- [Task material]:

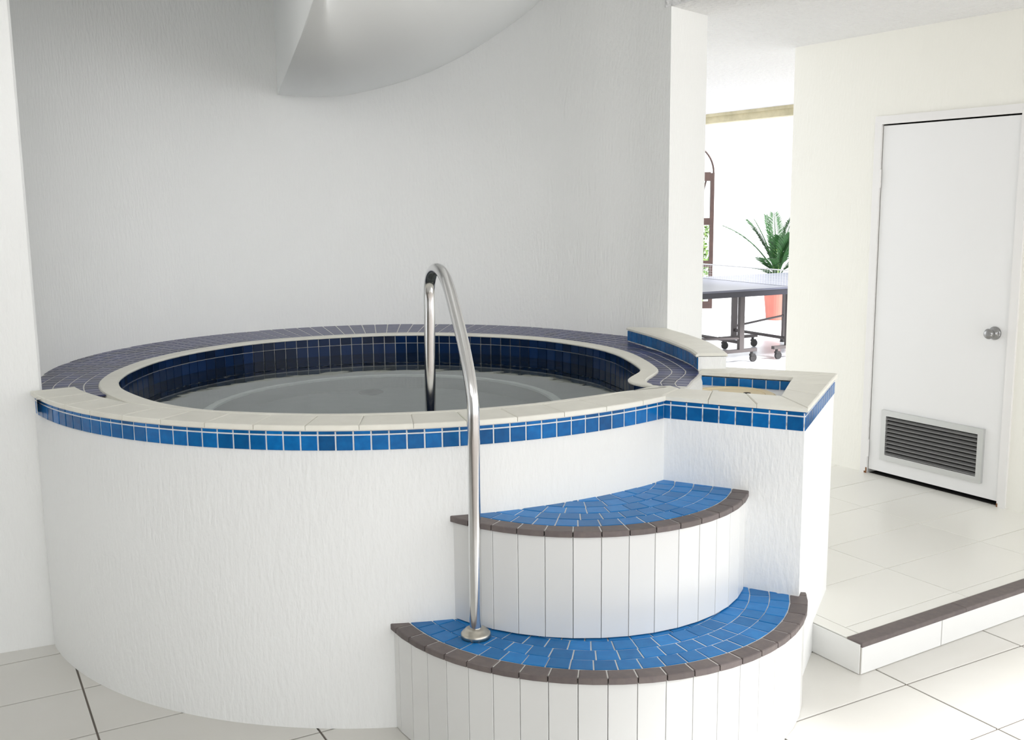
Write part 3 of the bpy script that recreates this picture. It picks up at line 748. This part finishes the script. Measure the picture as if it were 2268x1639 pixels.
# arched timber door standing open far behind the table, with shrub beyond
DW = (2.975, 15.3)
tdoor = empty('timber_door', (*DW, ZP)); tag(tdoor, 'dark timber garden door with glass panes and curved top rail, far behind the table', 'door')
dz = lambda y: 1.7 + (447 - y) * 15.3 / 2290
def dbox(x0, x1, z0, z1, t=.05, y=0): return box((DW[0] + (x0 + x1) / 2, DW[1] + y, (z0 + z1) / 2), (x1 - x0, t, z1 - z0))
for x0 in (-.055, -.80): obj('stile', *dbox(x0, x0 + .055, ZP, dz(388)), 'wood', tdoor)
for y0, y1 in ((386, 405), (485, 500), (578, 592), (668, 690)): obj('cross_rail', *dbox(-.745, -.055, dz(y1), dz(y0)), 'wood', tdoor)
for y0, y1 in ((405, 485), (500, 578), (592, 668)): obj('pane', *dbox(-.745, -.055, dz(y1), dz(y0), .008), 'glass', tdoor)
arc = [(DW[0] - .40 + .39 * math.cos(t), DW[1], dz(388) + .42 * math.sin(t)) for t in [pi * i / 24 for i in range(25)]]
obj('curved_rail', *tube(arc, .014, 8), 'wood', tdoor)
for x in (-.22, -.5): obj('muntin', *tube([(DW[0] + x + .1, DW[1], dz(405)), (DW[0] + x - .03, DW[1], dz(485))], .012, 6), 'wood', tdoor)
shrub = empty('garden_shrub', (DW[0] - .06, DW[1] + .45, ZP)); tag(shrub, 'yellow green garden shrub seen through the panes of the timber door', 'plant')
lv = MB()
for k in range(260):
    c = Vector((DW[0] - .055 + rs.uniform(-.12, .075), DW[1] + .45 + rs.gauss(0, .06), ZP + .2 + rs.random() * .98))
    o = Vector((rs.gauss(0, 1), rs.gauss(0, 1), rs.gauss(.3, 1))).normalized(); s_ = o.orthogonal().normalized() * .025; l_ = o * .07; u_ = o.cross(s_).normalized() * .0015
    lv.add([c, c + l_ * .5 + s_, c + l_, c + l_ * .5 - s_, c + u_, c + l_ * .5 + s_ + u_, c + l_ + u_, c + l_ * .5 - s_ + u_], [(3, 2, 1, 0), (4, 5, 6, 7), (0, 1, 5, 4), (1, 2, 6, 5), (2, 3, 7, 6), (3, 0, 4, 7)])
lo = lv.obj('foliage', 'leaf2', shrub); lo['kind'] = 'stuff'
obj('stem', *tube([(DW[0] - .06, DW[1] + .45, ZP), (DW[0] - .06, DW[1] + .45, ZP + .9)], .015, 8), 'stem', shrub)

...

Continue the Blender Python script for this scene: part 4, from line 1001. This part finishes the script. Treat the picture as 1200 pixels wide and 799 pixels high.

- [What is expected]:
Pull every line containing "This" out of the records.

- [Answer]:
Write part 3 of the bpy script that recreates this picture. It picks up at line 748. This part finishes the script. Measure the picture as if it were 2268x1639 pixels.
Continue the Blender Python script for this scene: part 4, from line 1001. This part finishes the script. Treat the picture as 1200 pixels wide and 799 pixels high.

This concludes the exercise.